Car apprendre n’est pas uniquement une question de cerveau  ! Ou alors cela veut dire qu’il y en aurait des mieux faits que d’autres. Et la tentation est de penser que ces cerveaux pourraient aussi bien apprendre avec des machines, or mettre les élèves les plus en difficulté seuls face à des logiciels d’entrainement renforce leurs difficultés au lieu de les atténuer.

Dans cette même note, les auteurs insistent sur le rôle de l’environnement social et professionnel dans lequel grandissent, évoluent les jeunes. Qu’en pensez-vous ?

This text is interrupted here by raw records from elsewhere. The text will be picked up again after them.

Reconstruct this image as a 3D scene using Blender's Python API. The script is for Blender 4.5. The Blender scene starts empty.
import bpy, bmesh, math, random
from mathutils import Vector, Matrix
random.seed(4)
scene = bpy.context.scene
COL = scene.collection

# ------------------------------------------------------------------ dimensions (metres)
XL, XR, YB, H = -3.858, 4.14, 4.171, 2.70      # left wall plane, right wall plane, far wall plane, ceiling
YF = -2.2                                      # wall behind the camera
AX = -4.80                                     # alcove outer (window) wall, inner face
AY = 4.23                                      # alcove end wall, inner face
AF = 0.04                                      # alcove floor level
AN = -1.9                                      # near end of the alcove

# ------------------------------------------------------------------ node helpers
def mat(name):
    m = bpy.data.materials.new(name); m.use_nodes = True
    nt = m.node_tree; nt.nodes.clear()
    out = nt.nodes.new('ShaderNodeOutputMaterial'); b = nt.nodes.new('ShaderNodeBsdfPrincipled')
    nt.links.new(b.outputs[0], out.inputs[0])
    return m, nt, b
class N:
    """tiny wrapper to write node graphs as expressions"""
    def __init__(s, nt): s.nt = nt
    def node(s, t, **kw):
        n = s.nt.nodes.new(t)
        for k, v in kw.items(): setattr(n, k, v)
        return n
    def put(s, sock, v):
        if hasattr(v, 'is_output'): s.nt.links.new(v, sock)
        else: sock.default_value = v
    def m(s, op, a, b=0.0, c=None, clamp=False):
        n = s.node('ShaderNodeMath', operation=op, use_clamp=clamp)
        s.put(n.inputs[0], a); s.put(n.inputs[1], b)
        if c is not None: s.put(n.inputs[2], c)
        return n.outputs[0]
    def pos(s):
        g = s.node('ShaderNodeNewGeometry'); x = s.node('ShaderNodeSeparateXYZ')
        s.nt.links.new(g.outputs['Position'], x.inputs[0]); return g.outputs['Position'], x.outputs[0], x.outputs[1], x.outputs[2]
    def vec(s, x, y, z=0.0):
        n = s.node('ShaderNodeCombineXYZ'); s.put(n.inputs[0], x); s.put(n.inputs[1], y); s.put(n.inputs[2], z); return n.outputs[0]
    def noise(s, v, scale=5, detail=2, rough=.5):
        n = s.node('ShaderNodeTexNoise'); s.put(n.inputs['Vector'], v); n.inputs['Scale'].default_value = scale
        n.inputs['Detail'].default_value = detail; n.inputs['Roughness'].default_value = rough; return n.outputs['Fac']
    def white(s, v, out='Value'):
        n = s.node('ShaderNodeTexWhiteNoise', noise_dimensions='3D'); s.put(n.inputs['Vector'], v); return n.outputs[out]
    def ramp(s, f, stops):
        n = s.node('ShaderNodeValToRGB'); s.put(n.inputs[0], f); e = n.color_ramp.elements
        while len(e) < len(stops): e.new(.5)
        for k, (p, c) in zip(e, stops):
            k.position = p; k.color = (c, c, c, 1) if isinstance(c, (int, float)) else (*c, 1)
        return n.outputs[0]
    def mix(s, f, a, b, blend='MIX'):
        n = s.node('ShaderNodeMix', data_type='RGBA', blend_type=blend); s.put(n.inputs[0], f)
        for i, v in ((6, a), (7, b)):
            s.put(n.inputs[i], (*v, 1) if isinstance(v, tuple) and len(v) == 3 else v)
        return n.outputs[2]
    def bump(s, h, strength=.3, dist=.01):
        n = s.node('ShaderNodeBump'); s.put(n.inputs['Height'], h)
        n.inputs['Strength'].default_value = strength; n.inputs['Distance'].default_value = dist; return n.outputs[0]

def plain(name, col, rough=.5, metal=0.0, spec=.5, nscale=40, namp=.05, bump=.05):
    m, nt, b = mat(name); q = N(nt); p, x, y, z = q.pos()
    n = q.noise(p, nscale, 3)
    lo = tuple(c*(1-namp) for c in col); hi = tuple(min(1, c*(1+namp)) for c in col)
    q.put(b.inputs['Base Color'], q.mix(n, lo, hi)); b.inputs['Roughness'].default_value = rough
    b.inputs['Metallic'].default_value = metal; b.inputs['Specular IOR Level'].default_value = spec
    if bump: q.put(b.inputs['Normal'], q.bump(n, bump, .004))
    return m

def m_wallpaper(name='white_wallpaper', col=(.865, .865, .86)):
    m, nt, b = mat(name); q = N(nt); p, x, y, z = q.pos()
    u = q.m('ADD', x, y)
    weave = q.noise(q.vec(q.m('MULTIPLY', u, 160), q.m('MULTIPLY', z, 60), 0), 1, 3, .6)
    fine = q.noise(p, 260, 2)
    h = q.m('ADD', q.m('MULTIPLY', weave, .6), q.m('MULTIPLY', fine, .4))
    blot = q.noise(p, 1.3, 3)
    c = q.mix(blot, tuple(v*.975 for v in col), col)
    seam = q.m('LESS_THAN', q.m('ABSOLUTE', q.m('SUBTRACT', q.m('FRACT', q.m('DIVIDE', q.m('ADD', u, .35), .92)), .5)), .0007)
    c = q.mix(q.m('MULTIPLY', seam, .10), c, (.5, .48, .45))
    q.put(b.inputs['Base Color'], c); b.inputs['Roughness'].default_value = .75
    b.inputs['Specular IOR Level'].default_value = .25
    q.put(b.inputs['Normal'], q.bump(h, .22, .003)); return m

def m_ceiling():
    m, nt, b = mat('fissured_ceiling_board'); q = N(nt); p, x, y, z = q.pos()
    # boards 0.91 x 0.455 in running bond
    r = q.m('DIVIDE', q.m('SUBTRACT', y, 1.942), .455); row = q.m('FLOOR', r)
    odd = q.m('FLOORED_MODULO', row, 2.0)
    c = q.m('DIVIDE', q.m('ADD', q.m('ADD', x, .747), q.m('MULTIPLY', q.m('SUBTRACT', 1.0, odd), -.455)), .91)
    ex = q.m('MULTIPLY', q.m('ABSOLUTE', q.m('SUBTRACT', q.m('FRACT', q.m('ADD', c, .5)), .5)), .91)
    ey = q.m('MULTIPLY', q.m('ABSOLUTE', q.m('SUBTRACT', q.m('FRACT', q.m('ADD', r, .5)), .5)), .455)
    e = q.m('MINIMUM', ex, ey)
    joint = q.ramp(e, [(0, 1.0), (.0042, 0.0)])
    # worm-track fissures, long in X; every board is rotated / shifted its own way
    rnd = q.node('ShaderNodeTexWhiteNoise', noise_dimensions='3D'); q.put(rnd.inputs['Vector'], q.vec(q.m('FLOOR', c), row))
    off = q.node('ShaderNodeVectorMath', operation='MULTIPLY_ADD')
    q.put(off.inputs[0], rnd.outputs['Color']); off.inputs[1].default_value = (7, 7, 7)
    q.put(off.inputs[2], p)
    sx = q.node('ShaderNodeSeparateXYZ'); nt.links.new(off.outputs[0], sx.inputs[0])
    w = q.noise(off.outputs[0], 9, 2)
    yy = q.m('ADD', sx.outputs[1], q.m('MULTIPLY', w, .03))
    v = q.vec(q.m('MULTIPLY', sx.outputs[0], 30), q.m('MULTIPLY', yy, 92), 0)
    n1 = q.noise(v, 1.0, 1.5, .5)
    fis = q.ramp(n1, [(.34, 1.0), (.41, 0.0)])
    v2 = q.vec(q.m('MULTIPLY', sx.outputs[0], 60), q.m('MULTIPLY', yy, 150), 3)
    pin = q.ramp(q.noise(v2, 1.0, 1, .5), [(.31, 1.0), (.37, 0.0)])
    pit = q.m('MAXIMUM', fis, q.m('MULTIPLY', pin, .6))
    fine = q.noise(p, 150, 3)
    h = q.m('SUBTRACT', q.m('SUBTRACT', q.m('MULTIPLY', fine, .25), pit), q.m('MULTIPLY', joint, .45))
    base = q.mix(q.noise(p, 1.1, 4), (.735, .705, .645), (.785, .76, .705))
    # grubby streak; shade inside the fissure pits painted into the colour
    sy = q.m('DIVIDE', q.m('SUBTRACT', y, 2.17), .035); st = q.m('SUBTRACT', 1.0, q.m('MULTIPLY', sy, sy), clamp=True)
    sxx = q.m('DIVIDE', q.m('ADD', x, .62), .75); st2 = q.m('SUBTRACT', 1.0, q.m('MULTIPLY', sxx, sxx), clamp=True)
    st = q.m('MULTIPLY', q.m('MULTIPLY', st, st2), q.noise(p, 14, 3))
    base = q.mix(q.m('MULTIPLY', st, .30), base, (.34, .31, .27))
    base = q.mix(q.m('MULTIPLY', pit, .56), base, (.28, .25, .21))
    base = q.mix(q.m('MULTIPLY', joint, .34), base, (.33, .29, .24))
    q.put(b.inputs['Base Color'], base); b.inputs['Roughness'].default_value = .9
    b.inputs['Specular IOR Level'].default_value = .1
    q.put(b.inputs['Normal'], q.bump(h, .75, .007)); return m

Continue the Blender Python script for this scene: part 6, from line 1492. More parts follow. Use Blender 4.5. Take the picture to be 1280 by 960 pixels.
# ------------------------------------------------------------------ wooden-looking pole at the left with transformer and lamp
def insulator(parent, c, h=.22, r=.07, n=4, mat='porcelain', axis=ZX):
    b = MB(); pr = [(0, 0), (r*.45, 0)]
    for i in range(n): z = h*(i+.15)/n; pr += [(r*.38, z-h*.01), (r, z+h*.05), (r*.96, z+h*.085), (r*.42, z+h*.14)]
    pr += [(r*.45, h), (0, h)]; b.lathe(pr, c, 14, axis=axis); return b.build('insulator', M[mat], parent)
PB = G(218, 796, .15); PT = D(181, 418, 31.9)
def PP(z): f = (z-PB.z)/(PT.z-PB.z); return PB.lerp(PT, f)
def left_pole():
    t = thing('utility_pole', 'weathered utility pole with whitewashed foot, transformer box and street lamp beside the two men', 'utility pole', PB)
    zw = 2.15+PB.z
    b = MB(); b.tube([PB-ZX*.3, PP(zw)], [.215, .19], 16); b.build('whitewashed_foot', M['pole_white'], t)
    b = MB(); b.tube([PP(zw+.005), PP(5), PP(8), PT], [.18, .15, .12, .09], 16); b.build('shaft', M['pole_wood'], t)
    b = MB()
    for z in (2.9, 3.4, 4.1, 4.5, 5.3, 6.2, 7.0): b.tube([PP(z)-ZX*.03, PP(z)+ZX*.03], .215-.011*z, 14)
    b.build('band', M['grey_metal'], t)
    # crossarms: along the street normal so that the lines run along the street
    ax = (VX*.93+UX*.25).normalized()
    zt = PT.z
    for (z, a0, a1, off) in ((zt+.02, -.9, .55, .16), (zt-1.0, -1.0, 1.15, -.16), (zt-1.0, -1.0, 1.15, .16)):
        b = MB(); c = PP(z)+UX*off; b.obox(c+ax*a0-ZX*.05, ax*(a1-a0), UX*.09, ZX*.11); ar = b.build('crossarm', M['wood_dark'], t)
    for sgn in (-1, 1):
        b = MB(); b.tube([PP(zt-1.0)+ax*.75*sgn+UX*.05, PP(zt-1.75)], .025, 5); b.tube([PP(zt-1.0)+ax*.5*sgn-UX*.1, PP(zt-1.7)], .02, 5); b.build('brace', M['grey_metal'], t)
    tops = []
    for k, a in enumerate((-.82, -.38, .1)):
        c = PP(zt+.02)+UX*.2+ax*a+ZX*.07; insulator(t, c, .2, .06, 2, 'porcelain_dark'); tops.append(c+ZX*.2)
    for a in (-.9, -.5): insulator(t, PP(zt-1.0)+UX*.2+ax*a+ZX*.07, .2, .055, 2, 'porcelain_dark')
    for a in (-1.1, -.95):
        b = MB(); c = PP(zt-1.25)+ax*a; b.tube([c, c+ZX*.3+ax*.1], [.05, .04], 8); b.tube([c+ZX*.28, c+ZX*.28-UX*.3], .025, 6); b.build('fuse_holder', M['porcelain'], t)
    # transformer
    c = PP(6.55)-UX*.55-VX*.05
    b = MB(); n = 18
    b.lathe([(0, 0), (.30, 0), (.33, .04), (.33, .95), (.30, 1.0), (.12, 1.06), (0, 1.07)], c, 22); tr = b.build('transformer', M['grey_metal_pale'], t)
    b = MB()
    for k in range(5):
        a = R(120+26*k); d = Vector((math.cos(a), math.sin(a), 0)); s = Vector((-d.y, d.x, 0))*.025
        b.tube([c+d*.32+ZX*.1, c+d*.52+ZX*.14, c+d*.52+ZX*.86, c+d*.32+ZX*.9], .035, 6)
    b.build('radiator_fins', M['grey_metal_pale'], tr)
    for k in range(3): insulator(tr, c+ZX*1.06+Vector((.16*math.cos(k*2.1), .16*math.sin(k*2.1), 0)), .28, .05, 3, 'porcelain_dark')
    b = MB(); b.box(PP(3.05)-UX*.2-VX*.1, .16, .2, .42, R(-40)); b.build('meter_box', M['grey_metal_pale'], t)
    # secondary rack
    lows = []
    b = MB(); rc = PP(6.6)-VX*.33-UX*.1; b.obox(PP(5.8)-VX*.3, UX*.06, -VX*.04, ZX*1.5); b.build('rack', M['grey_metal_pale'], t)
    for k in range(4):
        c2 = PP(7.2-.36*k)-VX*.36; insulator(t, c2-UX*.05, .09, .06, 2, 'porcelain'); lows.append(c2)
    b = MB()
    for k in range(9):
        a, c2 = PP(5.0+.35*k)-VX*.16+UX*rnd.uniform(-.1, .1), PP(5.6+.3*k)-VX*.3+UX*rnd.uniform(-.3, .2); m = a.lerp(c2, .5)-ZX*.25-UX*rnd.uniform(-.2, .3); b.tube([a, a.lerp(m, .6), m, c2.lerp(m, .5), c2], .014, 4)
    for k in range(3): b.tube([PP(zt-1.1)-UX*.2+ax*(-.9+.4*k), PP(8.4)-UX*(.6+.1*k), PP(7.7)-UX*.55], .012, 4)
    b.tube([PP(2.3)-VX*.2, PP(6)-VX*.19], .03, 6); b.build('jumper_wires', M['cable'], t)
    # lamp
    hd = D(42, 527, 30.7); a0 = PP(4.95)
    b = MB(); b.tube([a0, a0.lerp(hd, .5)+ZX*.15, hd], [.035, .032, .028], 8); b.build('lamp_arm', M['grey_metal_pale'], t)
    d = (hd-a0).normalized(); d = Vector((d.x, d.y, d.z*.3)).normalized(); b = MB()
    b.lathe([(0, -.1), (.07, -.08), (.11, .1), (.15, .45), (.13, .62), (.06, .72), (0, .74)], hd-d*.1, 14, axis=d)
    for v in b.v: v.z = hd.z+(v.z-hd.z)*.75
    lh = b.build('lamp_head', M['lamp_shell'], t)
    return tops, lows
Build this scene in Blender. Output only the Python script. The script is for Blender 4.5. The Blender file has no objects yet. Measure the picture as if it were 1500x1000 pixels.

Ce qui se produit depuis un certain nombre d’années, c’est l’externalisation. Progressivement on externalise l’accompagnement, on renvoie la faute sur les parents qui ne font eux que ce qu’ils peuvent. Il ne faut pas les culpabiliser. Ce rôle d’accompagnement est bien celui de l’école. Les travaux de Roland Goigoux montrent justement le rôle essentiel des maîtres et maîtresses dans l’apprentissage. 

L’apprentissage de la lecture, est-ce une question collective ?

Évidemment, car plus on individualise, plus on culpabilise, plus on renvoie la faute sur l’élève et donc sur ses parents. Mais jamais sur le système  !

Un autre problème pointé dans la note, c’est celui de la fragilité. Comment apprendre à lire et garder cette dynamique ? A l’école primaire, on lit plus qu’au collège où on lit plus qu’au lycée. Là, les élèves ne lisent plus ce que l’école leur propose mais vont piocher dans des ouvrages jeunesse ou des contenus de type Wattpad. Depuis trois, quatre ans, le programme est d’ailleurs très chronologique avec des œuvres imposées. Les professeurs ont peu d’interstices pour faire autre chose. La littérature classique est évidemment importante mais pour l’aborder, il est intéressant d’en passer par quelque chose de plus contemporain, de plus facile d’accès, puis de faire des comparaisons, des ponts. Aujourd’hui, les enseignants n’ont plus le temps de faire cela car le programme est lourd, figé.